Headline: Rising U.S. Bond Yields Unsettle Asian Investors
Asian markets are facing a new wave of investor anxiety as U.S. bond yields rise and the dollar strengthens. The yield on the 10-year U.S. Treasury note exceeded 4.20% on Tuesday, reaching this level for the first time in three months. Simultaneously, the dollar index, which measures the dollar's value against other currencies, hit heights not seen since August 2.
These rising yields and the stronger dollar not only reflect positive views on U.S. economic growth but also heighten concerns about substantial U.S. expenditures and budget deficits, especially in the run-up to the U.S. elections. These concerns have pushed the U.S. "term premium" back to its highest level in a year, indicating that investors are demanding more compensation for long-term government borrowing.
The impact of these developments is evident in the performance of Asian stocks, which have declined in five out of the last six sessions. The dollar's strength against the yen, surpassing 151.00 yen to a three-month high, has made it the worst-performing major Asian currency this year.
Japanese stocks have not benefited from the weak yen, with the Nikkei index hitting a three-week low despite recent foreign investor buying, suggesting domestic investors may be considering shifting their funds to overseas markets.

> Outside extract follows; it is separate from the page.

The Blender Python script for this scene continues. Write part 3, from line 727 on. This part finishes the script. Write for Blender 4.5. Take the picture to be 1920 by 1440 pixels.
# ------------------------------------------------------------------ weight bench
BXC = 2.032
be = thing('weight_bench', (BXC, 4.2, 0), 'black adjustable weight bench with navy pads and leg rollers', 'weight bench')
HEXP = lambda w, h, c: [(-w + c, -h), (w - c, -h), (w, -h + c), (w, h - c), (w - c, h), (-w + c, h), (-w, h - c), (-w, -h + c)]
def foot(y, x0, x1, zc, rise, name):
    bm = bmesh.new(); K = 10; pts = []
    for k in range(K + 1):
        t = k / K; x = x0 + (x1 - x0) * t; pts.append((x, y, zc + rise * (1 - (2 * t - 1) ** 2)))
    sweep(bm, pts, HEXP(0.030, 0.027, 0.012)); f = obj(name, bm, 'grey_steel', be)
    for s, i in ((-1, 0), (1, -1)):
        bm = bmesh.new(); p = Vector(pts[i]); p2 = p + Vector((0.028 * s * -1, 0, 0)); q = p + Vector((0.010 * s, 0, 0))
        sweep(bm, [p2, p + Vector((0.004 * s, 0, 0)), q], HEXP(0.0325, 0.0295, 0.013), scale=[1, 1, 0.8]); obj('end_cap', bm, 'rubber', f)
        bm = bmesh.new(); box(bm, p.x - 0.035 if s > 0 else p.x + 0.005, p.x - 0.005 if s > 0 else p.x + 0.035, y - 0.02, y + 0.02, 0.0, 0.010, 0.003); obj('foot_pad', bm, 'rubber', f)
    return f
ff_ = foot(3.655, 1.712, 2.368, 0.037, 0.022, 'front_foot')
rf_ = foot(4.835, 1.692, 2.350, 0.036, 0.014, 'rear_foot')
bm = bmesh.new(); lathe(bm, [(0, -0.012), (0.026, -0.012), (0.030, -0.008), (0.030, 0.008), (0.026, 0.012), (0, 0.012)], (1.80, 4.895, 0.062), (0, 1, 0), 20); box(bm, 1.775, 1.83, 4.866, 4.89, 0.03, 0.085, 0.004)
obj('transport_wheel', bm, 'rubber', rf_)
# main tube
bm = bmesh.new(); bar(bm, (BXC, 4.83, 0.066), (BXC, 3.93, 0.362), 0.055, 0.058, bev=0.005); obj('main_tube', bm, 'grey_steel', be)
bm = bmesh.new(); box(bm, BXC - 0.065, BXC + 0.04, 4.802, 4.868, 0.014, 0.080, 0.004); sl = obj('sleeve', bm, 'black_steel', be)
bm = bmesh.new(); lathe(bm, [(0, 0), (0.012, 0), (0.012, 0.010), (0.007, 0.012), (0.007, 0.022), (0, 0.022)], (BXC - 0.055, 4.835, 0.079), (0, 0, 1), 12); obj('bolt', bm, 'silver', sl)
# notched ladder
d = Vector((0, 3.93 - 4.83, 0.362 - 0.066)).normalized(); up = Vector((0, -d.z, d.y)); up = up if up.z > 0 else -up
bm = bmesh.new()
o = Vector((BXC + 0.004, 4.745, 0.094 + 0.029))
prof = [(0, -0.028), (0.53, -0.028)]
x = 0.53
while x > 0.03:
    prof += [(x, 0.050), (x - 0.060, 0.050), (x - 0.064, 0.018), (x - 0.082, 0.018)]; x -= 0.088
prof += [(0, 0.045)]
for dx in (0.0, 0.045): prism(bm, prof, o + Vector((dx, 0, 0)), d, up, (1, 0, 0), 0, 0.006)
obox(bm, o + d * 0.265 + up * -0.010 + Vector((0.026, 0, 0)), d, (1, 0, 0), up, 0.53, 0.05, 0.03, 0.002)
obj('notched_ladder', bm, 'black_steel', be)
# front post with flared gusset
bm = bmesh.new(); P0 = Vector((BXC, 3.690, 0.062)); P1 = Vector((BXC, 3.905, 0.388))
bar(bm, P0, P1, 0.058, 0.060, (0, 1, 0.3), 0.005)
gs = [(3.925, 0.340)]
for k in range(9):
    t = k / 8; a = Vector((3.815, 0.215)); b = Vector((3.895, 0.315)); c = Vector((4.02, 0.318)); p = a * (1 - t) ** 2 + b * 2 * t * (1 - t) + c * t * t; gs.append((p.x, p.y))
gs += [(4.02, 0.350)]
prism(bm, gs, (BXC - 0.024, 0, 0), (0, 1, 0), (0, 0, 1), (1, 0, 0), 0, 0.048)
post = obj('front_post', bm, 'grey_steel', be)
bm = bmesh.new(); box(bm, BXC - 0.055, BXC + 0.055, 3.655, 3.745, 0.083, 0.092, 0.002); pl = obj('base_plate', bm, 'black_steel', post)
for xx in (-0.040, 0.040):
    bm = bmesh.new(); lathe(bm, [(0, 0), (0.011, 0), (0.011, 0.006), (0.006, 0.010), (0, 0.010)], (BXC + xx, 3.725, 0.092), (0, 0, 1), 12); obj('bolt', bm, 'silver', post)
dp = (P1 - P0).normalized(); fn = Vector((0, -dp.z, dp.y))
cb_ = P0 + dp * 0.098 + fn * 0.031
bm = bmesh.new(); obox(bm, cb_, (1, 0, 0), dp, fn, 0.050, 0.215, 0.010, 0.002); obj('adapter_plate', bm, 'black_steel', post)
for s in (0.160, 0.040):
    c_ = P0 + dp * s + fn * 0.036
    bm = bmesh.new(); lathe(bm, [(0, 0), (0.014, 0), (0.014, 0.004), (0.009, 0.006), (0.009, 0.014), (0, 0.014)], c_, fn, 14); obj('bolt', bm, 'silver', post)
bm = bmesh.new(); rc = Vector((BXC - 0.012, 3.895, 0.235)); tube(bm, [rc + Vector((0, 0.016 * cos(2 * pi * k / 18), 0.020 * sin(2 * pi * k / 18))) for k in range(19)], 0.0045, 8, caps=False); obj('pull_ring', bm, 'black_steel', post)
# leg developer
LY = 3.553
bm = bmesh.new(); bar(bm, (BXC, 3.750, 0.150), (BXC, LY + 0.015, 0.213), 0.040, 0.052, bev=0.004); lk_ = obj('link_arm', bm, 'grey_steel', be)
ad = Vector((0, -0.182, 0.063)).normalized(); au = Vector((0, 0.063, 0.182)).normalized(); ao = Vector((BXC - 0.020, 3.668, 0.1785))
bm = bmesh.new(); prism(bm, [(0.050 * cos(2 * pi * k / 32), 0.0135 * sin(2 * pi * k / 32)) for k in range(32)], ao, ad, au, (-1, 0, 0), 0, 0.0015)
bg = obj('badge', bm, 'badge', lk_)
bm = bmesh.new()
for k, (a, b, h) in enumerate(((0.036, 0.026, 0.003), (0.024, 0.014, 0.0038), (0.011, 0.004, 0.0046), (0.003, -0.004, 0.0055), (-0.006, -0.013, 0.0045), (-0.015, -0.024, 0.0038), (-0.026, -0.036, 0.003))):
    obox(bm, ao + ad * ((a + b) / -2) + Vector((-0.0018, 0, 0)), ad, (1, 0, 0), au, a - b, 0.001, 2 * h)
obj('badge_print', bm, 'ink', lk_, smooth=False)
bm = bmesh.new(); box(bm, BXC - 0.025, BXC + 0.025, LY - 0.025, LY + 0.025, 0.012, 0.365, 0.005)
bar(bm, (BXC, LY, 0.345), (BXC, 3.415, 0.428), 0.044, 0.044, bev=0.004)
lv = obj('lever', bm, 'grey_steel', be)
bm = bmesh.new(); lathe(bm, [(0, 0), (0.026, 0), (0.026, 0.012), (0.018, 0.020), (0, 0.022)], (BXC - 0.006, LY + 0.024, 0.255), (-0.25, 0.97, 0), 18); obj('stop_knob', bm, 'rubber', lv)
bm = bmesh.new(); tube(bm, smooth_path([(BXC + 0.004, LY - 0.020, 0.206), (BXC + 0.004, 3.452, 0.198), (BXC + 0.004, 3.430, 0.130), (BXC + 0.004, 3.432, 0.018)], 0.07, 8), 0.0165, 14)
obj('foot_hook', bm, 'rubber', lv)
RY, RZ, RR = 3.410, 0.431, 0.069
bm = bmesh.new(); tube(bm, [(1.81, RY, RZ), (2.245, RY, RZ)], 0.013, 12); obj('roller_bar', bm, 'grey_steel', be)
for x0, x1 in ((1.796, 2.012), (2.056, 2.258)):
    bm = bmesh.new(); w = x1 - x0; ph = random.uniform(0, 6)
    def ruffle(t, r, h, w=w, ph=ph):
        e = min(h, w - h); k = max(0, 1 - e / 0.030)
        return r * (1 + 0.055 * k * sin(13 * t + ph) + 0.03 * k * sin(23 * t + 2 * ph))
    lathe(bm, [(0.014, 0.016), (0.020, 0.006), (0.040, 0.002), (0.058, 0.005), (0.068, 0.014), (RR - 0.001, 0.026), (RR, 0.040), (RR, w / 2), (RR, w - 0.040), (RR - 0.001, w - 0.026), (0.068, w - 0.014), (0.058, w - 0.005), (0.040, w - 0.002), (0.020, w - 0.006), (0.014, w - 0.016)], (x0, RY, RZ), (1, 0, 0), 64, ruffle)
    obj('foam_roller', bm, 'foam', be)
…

Wednesday's economic calendar for Asia is relatively calm, featuring only Singapore's September inflation data and Taiwan's industrial production figures. However, global events such as the BRICS summit in Kazan, Russia, and the annual IMF and World Bank meetings in Washington are likely to influence market directions.
Notably, the International Monetary Fund (IMF) released its World Economic Outlook report on Tuesday, lowering GDP forecasts for China and Japan. Japan's growth forecast was reduced from 0.7% to 0.3%, marking one of the most significant downward revisions among major economies.